Stored items
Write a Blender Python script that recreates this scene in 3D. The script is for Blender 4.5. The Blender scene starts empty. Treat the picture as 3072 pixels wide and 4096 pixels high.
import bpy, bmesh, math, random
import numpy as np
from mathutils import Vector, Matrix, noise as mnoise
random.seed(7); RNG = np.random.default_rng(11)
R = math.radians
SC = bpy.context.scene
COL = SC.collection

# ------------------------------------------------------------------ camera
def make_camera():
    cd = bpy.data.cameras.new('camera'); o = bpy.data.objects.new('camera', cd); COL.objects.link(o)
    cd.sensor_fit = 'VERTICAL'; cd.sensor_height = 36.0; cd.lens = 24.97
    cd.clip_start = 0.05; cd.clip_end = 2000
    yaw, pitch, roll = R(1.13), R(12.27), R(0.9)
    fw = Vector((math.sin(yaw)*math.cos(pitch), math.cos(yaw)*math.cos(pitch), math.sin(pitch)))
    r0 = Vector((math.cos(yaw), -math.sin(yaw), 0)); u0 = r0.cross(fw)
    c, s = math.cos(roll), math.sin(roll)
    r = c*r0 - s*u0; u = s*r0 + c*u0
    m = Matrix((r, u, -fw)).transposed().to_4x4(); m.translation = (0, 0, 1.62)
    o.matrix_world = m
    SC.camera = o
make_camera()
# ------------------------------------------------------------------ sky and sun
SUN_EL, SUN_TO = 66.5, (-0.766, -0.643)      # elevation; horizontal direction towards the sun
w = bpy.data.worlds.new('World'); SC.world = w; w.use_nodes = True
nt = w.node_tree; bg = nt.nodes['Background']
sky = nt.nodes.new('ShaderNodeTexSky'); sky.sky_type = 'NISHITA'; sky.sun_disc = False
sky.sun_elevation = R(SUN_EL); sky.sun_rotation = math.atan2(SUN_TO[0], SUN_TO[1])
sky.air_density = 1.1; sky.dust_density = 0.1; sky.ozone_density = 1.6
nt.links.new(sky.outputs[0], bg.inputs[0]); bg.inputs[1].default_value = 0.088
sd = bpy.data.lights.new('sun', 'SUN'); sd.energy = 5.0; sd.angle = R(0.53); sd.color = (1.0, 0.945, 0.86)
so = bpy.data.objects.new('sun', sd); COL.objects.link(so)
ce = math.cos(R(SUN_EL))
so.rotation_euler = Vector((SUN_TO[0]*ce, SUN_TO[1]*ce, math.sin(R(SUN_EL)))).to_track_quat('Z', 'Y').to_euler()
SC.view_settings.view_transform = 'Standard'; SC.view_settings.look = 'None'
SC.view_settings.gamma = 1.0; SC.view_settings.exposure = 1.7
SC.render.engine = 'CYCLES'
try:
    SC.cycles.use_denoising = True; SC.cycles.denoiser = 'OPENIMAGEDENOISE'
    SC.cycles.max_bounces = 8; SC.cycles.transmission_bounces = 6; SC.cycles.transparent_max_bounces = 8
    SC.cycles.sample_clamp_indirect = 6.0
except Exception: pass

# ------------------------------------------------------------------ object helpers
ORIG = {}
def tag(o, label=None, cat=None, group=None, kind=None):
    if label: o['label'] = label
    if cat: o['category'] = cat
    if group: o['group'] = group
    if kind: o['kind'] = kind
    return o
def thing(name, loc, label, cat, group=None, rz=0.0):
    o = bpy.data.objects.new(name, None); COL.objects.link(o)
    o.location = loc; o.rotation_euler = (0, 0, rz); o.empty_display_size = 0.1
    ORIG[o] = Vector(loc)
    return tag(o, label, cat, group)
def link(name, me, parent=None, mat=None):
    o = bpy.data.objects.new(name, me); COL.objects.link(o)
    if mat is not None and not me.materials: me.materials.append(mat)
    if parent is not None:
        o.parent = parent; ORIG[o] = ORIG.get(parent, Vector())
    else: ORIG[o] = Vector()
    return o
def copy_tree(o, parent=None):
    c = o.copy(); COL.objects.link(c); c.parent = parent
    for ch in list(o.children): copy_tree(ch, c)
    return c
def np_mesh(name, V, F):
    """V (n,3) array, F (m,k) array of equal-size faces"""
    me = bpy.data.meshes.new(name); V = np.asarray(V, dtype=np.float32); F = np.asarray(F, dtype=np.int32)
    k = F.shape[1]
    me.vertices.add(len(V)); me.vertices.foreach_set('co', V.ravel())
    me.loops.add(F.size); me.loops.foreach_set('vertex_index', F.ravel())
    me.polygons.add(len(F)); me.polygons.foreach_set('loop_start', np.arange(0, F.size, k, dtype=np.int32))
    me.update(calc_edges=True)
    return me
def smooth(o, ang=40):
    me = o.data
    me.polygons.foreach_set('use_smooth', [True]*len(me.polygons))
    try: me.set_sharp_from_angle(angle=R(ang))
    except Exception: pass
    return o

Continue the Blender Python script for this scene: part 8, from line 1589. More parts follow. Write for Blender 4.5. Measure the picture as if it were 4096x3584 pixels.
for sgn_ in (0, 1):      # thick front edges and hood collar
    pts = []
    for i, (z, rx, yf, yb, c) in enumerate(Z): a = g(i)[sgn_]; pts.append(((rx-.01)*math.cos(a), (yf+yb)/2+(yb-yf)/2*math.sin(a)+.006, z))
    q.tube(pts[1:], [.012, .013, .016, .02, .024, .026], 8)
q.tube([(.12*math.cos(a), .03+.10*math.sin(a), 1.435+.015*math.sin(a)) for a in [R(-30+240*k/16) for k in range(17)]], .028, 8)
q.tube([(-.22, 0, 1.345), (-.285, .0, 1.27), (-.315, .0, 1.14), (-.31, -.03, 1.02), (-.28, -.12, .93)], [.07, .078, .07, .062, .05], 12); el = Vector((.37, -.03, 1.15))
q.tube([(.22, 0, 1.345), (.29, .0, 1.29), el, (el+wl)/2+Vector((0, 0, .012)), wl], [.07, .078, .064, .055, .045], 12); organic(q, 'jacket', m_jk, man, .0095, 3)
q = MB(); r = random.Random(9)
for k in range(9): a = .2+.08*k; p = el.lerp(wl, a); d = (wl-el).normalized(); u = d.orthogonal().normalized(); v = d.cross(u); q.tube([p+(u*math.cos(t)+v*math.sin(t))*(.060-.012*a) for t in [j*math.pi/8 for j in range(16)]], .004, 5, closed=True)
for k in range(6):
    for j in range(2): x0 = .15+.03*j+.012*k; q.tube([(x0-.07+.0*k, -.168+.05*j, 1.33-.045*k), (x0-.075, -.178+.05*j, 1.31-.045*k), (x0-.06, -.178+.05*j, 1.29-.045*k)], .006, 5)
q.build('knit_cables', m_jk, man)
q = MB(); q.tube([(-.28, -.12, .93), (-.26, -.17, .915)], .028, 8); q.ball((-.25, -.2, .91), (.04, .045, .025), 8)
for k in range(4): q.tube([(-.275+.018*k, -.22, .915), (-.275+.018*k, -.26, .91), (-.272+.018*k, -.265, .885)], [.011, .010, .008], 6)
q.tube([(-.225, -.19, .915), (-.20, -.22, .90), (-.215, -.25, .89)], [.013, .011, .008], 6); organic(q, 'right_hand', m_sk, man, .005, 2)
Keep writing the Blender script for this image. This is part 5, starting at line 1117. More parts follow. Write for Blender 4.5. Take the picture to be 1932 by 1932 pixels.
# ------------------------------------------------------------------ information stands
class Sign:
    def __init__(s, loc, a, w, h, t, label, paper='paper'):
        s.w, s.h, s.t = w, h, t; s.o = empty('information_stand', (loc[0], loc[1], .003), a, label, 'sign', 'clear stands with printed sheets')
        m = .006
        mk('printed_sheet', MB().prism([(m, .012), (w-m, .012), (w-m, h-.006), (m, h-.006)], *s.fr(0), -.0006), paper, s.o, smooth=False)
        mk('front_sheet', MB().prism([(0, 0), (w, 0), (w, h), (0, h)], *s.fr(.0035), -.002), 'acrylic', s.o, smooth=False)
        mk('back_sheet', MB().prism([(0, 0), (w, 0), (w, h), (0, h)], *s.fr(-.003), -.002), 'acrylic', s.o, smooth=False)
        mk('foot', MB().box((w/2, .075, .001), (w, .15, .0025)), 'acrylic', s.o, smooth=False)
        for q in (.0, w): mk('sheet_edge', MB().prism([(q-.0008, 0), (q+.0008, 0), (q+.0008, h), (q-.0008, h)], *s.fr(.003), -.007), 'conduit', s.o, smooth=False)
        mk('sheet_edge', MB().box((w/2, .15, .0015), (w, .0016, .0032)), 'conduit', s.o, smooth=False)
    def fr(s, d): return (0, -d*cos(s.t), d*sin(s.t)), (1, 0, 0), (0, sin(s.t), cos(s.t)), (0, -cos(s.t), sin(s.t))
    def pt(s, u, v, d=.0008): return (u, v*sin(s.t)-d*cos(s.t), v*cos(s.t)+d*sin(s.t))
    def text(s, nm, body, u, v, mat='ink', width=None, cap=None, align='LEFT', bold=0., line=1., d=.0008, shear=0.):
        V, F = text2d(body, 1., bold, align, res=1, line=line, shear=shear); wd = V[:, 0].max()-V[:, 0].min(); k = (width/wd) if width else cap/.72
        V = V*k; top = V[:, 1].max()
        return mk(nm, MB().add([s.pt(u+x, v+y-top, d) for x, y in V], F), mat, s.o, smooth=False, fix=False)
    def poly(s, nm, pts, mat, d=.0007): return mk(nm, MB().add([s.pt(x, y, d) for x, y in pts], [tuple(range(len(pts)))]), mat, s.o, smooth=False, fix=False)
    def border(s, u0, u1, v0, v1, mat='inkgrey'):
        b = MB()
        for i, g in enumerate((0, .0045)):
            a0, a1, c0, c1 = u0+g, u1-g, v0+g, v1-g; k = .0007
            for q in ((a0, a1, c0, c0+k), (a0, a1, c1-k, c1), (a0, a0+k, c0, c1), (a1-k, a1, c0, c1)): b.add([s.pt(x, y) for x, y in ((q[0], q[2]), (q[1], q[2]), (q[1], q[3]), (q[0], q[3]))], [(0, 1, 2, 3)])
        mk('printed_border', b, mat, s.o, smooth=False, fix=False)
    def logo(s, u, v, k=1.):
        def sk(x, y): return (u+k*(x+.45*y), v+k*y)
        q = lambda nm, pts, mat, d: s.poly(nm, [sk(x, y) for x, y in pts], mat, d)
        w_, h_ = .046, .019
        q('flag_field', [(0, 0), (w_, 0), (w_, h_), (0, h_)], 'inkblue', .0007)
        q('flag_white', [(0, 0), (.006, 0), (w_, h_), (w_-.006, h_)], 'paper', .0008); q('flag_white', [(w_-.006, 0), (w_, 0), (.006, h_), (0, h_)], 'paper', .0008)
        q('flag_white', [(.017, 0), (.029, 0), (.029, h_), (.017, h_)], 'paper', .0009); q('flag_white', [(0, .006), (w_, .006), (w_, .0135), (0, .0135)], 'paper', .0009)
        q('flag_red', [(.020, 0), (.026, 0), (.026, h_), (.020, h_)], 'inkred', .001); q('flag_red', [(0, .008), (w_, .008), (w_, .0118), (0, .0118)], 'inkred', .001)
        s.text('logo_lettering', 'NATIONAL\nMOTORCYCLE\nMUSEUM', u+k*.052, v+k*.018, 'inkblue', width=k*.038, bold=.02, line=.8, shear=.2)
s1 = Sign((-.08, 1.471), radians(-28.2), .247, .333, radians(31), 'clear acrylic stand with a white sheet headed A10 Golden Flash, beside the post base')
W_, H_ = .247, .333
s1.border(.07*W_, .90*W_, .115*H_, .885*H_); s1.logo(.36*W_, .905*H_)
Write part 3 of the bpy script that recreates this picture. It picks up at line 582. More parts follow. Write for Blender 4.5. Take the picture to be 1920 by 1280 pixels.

## Prompt
Quote the records above from their first line through the line containing "COL = SC.collection", both ends included.

## Exercise solution
Write a Blender Python script that recreates this scene in 3D. The script is for Blender 4.5. The Blender scene starts empty. Treat the picture as 3072 pixels wide and 4096 pixels high.
import bpy, bmesh, math, random
import numpy as np
from mathutils import Vector, Matrix, noise as mnoise
random.seed(7); RNG = np.random.default_rng(11)
R = math.radians
SC = bpy.context.scene
COL = SC.collection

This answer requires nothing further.